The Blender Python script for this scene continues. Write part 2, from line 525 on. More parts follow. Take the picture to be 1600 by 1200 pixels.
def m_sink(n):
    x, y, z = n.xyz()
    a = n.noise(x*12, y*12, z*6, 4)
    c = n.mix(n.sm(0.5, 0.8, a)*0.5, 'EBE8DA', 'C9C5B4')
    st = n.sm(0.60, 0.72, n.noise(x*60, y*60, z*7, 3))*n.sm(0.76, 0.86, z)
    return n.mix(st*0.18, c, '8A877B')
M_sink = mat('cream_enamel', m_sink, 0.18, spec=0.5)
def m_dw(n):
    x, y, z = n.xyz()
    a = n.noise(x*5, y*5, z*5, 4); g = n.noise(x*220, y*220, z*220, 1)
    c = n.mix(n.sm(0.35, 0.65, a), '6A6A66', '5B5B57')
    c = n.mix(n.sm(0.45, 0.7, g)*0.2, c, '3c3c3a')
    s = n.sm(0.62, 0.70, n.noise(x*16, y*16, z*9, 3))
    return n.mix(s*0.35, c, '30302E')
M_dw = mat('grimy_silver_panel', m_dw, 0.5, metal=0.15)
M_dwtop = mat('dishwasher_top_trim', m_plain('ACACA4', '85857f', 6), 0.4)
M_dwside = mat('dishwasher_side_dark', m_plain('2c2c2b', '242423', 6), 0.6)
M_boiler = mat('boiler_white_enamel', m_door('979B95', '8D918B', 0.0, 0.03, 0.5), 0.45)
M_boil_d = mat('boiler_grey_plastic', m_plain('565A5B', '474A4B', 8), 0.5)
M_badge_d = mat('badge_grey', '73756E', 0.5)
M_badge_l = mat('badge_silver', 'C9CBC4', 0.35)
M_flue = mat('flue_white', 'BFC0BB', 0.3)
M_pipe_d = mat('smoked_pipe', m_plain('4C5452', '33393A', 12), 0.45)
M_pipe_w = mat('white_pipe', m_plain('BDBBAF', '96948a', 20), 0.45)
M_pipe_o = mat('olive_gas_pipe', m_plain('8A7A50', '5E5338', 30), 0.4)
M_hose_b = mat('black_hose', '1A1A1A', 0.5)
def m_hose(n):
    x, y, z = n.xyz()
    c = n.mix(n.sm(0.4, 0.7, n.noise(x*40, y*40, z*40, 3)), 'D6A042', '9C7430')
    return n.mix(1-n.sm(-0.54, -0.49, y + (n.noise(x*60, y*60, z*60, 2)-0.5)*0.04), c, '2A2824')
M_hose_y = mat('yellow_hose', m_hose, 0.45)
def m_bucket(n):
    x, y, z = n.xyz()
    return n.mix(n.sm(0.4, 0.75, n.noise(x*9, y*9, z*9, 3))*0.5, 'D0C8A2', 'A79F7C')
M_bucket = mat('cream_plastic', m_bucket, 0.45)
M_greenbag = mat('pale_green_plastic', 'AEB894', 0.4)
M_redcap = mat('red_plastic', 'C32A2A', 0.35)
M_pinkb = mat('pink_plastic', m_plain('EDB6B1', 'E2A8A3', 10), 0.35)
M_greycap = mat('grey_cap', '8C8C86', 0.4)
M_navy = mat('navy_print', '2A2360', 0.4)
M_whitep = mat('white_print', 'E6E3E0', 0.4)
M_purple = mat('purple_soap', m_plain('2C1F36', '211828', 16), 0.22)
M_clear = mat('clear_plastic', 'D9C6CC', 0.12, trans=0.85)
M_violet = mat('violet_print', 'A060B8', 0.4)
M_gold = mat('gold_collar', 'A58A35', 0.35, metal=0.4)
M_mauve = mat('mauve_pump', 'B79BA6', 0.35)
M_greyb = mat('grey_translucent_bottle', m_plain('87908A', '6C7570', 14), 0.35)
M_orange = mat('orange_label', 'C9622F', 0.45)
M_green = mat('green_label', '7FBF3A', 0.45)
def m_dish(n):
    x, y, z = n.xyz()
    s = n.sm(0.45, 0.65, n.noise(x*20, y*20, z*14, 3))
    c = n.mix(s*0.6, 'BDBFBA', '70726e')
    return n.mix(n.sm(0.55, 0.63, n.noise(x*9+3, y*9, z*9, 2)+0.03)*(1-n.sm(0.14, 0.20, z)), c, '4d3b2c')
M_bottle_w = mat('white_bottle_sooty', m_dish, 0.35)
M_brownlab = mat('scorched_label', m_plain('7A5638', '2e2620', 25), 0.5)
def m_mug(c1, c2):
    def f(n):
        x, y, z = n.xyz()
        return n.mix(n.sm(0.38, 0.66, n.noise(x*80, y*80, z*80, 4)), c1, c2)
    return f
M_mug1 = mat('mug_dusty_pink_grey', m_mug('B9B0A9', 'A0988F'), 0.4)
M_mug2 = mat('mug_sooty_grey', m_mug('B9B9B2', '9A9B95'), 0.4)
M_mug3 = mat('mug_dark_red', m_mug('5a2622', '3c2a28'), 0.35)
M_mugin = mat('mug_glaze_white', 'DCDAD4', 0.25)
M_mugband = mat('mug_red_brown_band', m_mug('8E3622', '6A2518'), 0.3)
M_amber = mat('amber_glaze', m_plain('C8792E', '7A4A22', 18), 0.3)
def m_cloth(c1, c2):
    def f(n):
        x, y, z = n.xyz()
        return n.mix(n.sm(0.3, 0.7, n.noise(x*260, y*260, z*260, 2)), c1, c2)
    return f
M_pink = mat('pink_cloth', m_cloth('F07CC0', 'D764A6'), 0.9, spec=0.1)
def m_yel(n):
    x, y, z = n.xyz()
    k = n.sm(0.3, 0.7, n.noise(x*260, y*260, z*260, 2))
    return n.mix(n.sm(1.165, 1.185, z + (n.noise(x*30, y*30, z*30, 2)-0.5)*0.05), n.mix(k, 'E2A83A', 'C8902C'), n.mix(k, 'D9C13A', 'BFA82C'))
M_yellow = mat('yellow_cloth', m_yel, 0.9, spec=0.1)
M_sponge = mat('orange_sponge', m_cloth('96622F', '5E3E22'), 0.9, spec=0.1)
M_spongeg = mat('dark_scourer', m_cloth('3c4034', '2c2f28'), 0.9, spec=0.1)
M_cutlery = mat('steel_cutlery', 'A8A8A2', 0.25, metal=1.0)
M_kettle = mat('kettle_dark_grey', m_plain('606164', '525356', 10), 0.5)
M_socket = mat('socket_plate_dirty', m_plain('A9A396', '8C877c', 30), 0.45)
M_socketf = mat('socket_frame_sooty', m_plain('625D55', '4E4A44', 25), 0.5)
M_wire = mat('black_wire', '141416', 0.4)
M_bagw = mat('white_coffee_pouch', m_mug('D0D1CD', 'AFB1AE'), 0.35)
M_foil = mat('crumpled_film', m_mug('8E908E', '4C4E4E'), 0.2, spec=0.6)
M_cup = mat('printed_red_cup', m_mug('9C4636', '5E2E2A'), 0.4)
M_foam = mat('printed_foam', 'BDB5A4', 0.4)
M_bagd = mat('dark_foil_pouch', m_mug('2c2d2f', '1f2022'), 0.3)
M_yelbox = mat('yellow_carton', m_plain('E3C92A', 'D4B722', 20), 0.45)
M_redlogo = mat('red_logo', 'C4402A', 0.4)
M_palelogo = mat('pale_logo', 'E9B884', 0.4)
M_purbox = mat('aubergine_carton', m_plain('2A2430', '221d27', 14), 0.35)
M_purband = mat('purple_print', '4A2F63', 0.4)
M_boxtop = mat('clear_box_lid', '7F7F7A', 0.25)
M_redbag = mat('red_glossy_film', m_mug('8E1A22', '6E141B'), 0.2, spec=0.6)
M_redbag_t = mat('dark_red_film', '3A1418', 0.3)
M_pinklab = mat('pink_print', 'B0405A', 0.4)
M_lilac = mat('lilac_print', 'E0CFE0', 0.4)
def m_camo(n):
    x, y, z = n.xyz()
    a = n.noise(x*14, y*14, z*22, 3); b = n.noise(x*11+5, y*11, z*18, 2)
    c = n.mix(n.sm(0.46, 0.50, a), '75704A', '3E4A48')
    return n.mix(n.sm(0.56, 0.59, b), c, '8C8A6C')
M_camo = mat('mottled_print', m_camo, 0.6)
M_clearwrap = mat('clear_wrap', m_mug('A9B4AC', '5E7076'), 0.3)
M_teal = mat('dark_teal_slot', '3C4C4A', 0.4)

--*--

#### Required work
Starting at the first line of the material above, reproduce each line exactly up to and including the line with "m_plain('ACACA4', '85857f', 6), 0.4)".

#### Complete output
The Blender Python script for this scene continues. Write part 2, from line 525 on. More parts follow. Take the picture to be 1600 by 1200 pixels.
def m_sink(n):
    x, y, z = n.xyz()
    a = n.noise(x*12, y*12, z*6, 4)
    c = n.mix(n.sm(0.5, 0.8, a)*0.5, 'EBE8DA', 'C9C5B4')
    st = n.sm(0.60, 0.72, n.noise(x*60, y*60, z*7, 3))*n.sm(0.76, 0.86, z)
    return n.mix(st*0.18, c, '8A877B')
M_sink = mat('cream_enamel', m_sink, 0.18, spec=0.5)
def m_dw(n):
    x, y, z = n.xyz()
    a = n.noise(x*5, y*5, z*5, 4); g = n.noise(x*220, y*220, z*220, 1)
    c = n.mix(n.sm(0.35, 0.65, a), '6A6A66', '5B5B57')
    c = n.mix(n.sm(0.45, 0.7, g)*0.2, c, '3c3c3a')
    s = n.sm(0.62, 0.70, n.noise(x*16, y*16, z*9, 3))
    return n.mix(s*0.35, c, '30302E')
M_dw = mat('grimy_silver_panel', m_dw, 0.5, metal=0.15)
M_dwtop = mat('dishwasher_top_trim', m_plain('ACACA4', '85857f', 6), 0.4)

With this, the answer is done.